My mother is a 4th grade drop out. Her father, my grandfather, was a raging alcoholic whose custom to spend all his pay at the local bar would leave the family of five with little. She dropped out to help bring money into the household for the essentials, food.

The tall stories of walking 500 miles in bare feet to fetch a pale of water were not folklore, but a true lifestyle.

My dad never knew his mother. His father was killed on the streets of Guatemala City. He did have an older brother, but he was no brother’s keeper.

My father skills were sharpened on the streets of Guatemala. From the knowledge I can recall about my father he was the Latino McGyver. I really feel he is an example of someone who did more with less.

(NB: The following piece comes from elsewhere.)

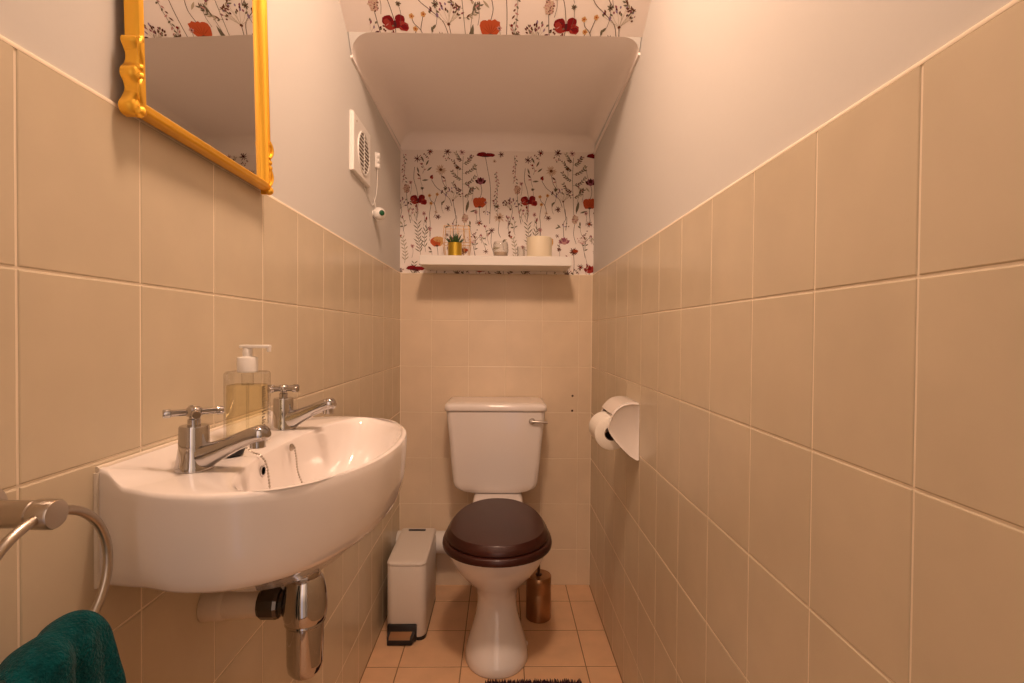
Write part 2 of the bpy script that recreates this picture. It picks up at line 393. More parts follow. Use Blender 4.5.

By age nineteen he already owned his first home and had a successful business as the local dry clean courier.

My mother spent many long evening’s assembling small gift packages that she and my grandfather would then sell to mom and pop vendors. As she became older and more confident as a communicator she encouraged my grandfather to branch out on his own. She had discovered where the employer was purchasing all the components at wholesale and she argued that they could literally triple the return of their sweat equity investment by simply purchasing the components themselves, building the packages, and then selling them to the vendors directly. She cut out the middle man.

The two greatest people I have ever met were the first ones.

Michael Jackson mania was in full swing when I was in the seventh grade. I even wore the infamous “Beat it” jacket. I was a huge fan and did not have any shame in my expression of that fact.

During one of the family visits to the flea market I stumbled upon a promotional button shop. Now it may have been there for years as the flea market was a family tradition. But, on this particular day the buttons on sale seemed invisible and the machine making them seemed to illuminate in the background. It was as if it called my name.

I couldn’t believe my eyes nor the truth I would learn. The promotional button shop could take any image and convert it into a button.

I returned with one of my favorite images of Michael Jackson and made a button. The Cheshire cat had nothing on me. I paraded around the flea market floor space with pride. It was a cool pin.

On Monday I dressed for school. Morning rituals and then as I walked out the door I placed the final touches on the school attire. My button!

It seemed to happen overnight, but doesn’t all success. As I navigated the corridors of the school and the playground of the small campus many students commented on the unique button.

First Knight buy

Then it happened. I was offered money for the button. More money than I had paid for it. Can you say profit? Not sure I could, but I knew how to count. I was already taking algebra. Math was my subject. The numbers made sense to me and a business opportunity was born and a natural salesman emerged.

I’d now spend free time cutting images from any periodical I could get my little hands on and make new Michael Jackson buttons. The routine of the flea market was no longer simply a family trip, but a business trip to my wholesaler.

I entered St Patrick’s catholic school as a fugitive and emerged as the King of the schoolyard.